▸ TASK BRIEF:
Output every line below exactly.

#####

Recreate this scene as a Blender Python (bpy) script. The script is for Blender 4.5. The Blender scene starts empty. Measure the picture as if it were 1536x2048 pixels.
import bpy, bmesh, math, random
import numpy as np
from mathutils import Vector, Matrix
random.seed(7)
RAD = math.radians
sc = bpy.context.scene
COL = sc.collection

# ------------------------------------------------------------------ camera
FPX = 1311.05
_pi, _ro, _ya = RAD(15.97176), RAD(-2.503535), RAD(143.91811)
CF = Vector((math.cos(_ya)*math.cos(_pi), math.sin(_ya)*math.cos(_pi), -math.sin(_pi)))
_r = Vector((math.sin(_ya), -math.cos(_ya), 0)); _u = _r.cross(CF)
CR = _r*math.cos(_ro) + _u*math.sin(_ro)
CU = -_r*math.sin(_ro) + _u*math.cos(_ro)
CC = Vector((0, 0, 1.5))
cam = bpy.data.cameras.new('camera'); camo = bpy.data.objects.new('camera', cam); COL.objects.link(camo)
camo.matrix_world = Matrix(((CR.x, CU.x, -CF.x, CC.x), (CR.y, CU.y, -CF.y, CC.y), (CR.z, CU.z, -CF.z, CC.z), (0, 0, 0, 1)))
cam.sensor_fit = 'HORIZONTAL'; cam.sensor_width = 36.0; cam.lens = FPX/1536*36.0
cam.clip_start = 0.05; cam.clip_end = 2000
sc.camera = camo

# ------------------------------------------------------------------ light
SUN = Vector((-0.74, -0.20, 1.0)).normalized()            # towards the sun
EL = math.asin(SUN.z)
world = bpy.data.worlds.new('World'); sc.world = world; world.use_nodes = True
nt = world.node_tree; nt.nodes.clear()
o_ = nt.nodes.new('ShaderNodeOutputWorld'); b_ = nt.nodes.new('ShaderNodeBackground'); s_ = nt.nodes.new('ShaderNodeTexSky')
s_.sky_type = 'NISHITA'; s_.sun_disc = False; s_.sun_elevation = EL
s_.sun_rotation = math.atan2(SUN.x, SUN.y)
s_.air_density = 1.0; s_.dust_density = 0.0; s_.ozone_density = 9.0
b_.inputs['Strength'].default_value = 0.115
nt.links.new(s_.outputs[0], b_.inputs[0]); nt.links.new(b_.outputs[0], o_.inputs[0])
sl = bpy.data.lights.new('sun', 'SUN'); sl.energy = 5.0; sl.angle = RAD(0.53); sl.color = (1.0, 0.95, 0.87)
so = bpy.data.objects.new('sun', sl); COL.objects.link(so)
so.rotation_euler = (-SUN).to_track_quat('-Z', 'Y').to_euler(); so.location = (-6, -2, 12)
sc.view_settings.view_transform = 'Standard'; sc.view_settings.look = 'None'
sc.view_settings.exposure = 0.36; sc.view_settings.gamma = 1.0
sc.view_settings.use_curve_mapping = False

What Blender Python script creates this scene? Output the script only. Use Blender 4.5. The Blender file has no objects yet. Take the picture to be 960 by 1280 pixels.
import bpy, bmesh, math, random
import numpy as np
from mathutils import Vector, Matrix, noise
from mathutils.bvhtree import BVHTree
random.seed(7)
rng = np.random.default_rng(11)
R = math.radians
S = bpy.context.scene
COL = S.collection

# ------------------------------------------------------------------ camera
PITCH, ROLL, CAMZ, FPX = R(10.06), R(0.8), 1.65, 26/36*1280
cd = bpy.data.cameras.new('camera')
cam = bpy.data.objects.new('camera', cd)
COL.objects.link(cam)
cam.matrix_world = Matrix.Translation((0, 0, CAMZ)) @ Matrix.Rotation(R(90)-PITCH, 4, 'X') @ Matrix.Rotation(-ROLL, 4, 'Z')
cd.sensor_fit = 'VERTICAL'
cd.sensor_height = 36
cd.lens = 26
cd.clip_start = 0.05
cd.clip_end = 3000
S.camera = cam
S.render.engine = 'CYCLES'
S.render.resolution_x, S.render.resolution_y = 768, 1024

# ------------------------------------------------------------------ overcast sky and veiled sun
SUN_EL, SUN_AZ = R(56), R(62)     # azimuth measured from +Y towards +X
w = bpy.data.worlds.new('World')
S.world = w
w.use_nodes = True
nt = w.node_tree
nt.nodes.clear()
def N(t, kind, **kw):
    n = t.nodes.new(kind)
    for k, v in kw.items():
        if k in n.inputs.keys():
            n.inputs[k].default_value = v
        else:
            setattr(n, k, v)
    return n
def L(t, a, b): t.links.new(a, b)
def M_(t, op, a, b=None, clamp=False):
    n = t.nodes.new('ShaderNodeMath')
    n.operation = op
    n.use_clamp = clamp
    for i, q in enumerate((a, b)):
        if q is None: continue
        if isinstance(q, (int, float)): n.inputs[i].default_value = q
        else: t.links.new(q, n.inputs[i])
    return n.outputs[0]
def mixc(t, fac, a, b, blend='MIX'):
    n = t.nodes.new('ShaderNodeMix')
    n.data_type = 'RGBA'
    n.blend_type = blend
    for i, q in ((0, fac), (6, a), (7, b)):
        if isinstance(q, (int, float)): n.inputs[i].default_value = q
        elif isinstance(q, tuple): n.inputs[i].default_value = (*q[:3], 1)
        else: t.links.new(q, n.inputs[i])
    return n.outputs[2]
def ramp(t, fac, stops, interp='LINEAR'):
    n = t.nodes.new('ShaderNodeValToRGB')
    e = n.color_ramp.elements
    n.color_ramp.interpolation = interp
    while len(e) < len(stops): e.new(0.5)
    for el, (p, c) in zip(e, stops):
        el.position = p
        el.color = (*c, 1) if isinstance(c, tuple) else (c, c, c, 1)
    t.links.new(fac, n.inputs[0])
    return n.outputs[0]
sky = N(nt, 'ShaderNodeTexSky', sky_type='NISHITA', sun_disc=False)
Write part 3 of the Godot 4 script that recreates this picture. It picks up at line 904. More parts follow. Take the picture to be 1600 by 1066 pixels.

#####

▸ EXPECTED OUTPUT:
Recreate this scene as a Blender Python (bpy) script. The script is for Blender 4.5. The Blender scene starts empty. Measure the picture as if it were 1536x2048 pixels.
import bpy, bmesh, math, random
import numpy as np
from mathutils import Vector, Matrix
random.seed(7)
RAD = math.radians
sc = bpy.context.scene
COL = sc.collection

# ------------------------------------------------------------------ camera
FPX = 1311.05
_pi, _ro, _ya = RAD(15.97176), RAD(-2.503535), RAD(143.91811)
CF = Vector((math.cos(_ya)*math.cos(_pi), math.sin(_ya)*math.cos(_pi), -math.sin(_pi)))
_r = Vector((math.sin(_ya), -math.cos(_ya), 0)); _u = _r.cross(CF)
CR = _r*math.cos(_ro) + _u*math.sin(_ro)
CU = -_r*math.sin(_ro) + _u*math.cos(_ro)
CC = Vector((0, 0, 1.5))
cam = bpy.data.cameras.new('camera'); camo = bpy.data.objects.new('camera', cam); COL.objects.link(camo)
camo.matrix_world = Matrix(((CR.x, CU.x, -CF.x, CC.x), (CR.y, CU.y, -CF.y, CC.y), (CR.z, CU.z, -CF.z, CC.z), (0, 0, 0, 1)))
cam.sensor_fit = 'HORIZONTAL'; cam.sensor_width = 36.0; cam.lens = FPX/1536*36.0
cam.clip_start = 0.05; cam.clip_end = 2000
sc.camera = camo

# ------------------------------------------------------------------ light
SUN = Vector((-0.74, -0.20, 1.0)).normalized()            # towards the sun
EL = math.asin(SUN.z)
world = bpy.data.worlds.new('World'); sc.world = world; world.use_nodes = True
nt = world.node_tree; nt.nodes.clear()
o_ = nt.nodes.new('ShaderNodeOutputWorld'); b_ = nt.nodes.new('ShaderNodeBackground'); s_ = nt.nodes.new('ShaderNodeTexSky')
s_.sky_type = 'NISHITA'; s_.sun_disc = False; s_.sun_elevation = EL
s_.sun_rotation = math.atan2(SUN.x, SUN.y)
s_.air_density = 1.0; s_.dust_density = 0.0; s_.ozone_density = 9.0
b_.inputs['Strength'].default_value = 0.115
nt.links.new(s_.outputs[0], b_.inputs[0]); nt.links.new(b_.outputs[0], o_.inputs[0])
sl = bpy.data.lights.new('sun', 'SUN'); sl.energy = 5.0; sl.angle = RAD(0.53); sl.color = (1.0, 0.95, 0.87)
so = bpy.data.objects.new('sun', sl); COL.objects.link(so)
so.rotation_euler = (-SUN).to_track_quat('-Z', 'Y').to_euler(); so.location = (-6, -2, 12)
sc.view_settings.view_transform = 'Standard'; sc.view_settings.look = 'None'
sc.view_settings.exposure = 0.36; sc.view_settings.gamma = 1.0
sc.view_settings.use_curve_mapping = False

What Blender Python script creates this scene? Output the script only. Use Blender 4.5. The Blender file has no objects yet. Take the picture to be 960 by 1280 pixels.
import bpy, bmesh, math, random
import numpy as np
from mathutils import Vector, Matrix, noise
from mathutils.bvhtree import BVHTree
random.seed(7)
rng = np.random.default_rng(11)
R = math.radians
S = bpy.context.scene
COL = S.collection

# ------------------------------------------------------------------ camera
PITCH, ROLL, CAMZ, FPX = R(10.06), R(0.8), 1.65, 26/36*1280
cd = bpy.data.cameras.new('camera')
cam = bpy.data.objects.new('camera', cd)
COL.objects.link(cam)
cam.matrix_world = Matrix.Translation((0, 0, CAMZ)) @ Matrix.Rotation(R(90)-PITCH, 4, 'X') @ Matrix.Rotation(-ROLL, 4, 'Z')
cd.sensor_fit = 'VERTICAL'
cd.sensor_height = 36
cd.lens = 26
cd.clip_start = 0.05
cd.clip_end = 3000
S.camera = cam
S.render.engine = 'CYCLES'
S.render.resolution_x, S.render.resolution_y = 768, 1024

# ------------------------------------------------------------------ overcast sky and veiled sun
SUN_EL, SUN_AZ = R(56), R(62)     # azimuth measured from +Y towards +X
w = bpy.data.worlds.new('World')
S.world = w
w.use_nodes = True
nt = w.node_tree
nt.nodes.clear()
def N(t, kind, **kw):
    n = t.nodes.new(kind)
    for k, v in kw.items():
        if k in n.inputs.keys():
            n.inputs[k].default_value = v
        else:
            setattr(n, k, v)
    return n
def L(t, a, b): t.links.new(a, b)
def M_(t, op, a, b=None, clamp=False):
    n = t.nodes.new('ShaderNodeMath')
    n.operation = op
    n.use_clamp = clamp
    for i, q in enumerate((a, b)):
        if q is None: continue
        if isinstance(q, (int, float)): n.inputs[i].default_value = q
        else: t.links.new(q, n.inputs[i])
    return n.outputs[0]
def mixc(t, fac, a, b, blend='MIX'):
    n = t.nodes.new('ShaderNodeMix')
    n.data_type = 'RGBA'
    n.blend_type = blend
    for i, q in ((0, fac), (6, a), (7, b)):
        if isinstance(q, (int, float)): n.inputs[i].default_value = q
        elif isinstance(q, tuple): n.inputs[i].default_value = (*q[:3], 1)
        else: t.links.new(q, n.inputs[i])
    return n.outputs[2]
def ramp(t, fac, stops, interp='LINEAR'):
    n = t.nodes.new('ShaderNodeValToRGB')
    e = n.color_ramp.elements
    n.color_ramp.interpolation = interp
    while len(e) < len(stops): e.new(0.5)
    for el, (p, c) in zip(e, stops):
        el.position = p
        el.color = (*c, 1) if isinstance(c, tuple) else (c, c, c, 1)
    t.links.new(fac, n.inputs[0])
    return n.outputs[0]
sky = N(nt, 'ShaderNodeTexSky', sky_type='NISHITA', sun_disc=False)
Write part 3 of the Godot 4 script that recreates this picture. It picks up at line 904. More parts follow. Take the picture to be 1600 by 1066 pixels.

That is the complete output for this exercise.